Ao olhar para a menina de 19 anos que ajudou a fundar o primeiro bloco afro do Brasil, Dete não carrega nenhum arrependimento. Aos 70 anos, ela assume que o Ilê Aiyê foi a melhor coisa que aconteceu em sua vida. Ao relembrar a primeira saída do Ilê, há 50 anos, ela afirma que ninguém imaginava o que o bloco viria a se tornar hoje:

“Nenhum daqueles jovens podia imaginar. Foi muito forte e muito gratificante. Foi muito valioso. Faria tudo de novo, porque hoje o Ilê faz parte de mim; ele é o ar que eu respiro. Ele é o sangue que corre na minha veia. Hoje, eu não sei viver sem ele. O Ilê representa minha vida, minha realização, minha família.” afirma Dete.

“Teve muita emoção no primeiro ano de carnaval. Vovô (do Ilê) e Popó passando mal na subida aqui do Curuzu. Aquela emoção de todo mundo. Minha mãe foi na frente porque ela disse:  ‘Eu vou para a rua com vocês, porque se a polícia aparecer, primeiro ela vai ter que me prender antes de poder prender vocês e seus amigos’, sabe? Então não teve pensamento no amanhã, só teve aquele momento de sair mesmo de ir para rua”, relembra o grande feito, na época em que o Carnaval de Salvador não tinha espaço para um bloco de negros da periferia.

Nestes anos ela conta que o mais marcante dos carnavais foi o de 2010, o primeiro logo após a morte de Mãe Hilda: “Ah, é vazio na sua vida. Você perdeu sua mãe, sabe? Foi o meu primeiro carnaval (sem ela). Fisicamente ela não estava, mas espiritualmente ela estava ali e dando força para todos nós”, relembra emocionada.
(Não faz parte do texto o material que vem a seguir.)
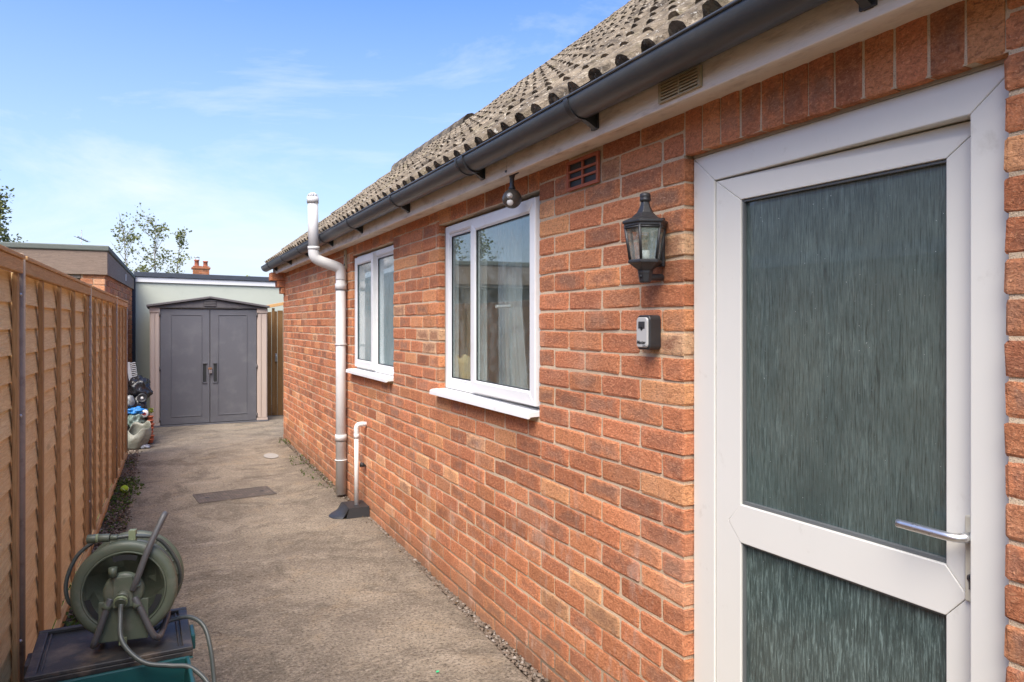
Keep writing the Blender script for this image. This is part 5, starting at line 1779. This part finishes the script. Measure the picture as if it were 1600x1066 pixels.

Ao falar dos carnavais, Dete conta que dispensa ir no trio por gostar de estar em contato com a multidão que veste as cores do Ilê, e se sente grata, pois sem aquelas pessoas não haveria como expressar a sua arte: 

“Eu me sinto assim realizada naquele momento falando dos figurinos, por poder agradecer, porque sem eles eu não conseguiria fazer tudo isso que eu faço. Se eu faço um turbante, uma amarração no corpo de uma mulher, é porque existem as mulheres para eu poder fazer; se não tivesse eu não conseguiria, sabe? Então [aquele momento] é uma vida, é um respiro, é um sorriso”, comenta, deixando transparecer em seu semblante a realização daquele momento, só no ato de relembrá-lo. 

Foto: Gabriel Xavier | @gbxvr

“Vou aprender a ler, pra ensinar meus camaradas”

Em um período tão marcado pela celeridade de informações, expectativas individuais e ansiedade com o que será o futuro, Dete Lima, sábia como sua mãe, nos presenteia com sua serenidade e calma, tendo como única preocupação com o futuro a passagem de conhecimentos, de saberes, de autovalorização da população negra. 



“Acho que as coisas só acontecem quando tem que acontecer, tudo no seu tempo, tudo muito tranquilo, sem muita afobação, sabe? Gosto de deixar as coisas acontecerem. Eu tenho uma preocupação de passar o que eu sei para outras pessoas, porque eu acho que essa arte não é para ficar calada, escondida, sabe? É para ser passada.

Então, procure sempre ajudar porque com isso você consegue atingir seus objetivos muito mais até do que o que você imagina; muito mais do que o que você espera, né? É procurar fazer pelo outro. Eu agradeço também a todas as mulheres negras por toda essa arte que eu faço porque, se não fossem elas, eu não conseguiria fazer. Então eu tenho gratidão por todas elas e desejo sucesso na vida de cada uma delas. Principalmente as mulheres mais jovens que estão aí, né? Não só as mulheres, como os homens também mais jovens: que eles não esqueçam que antes deles veio muita gente lutando, guerreando para hoje deixar o caminho aí para eles”.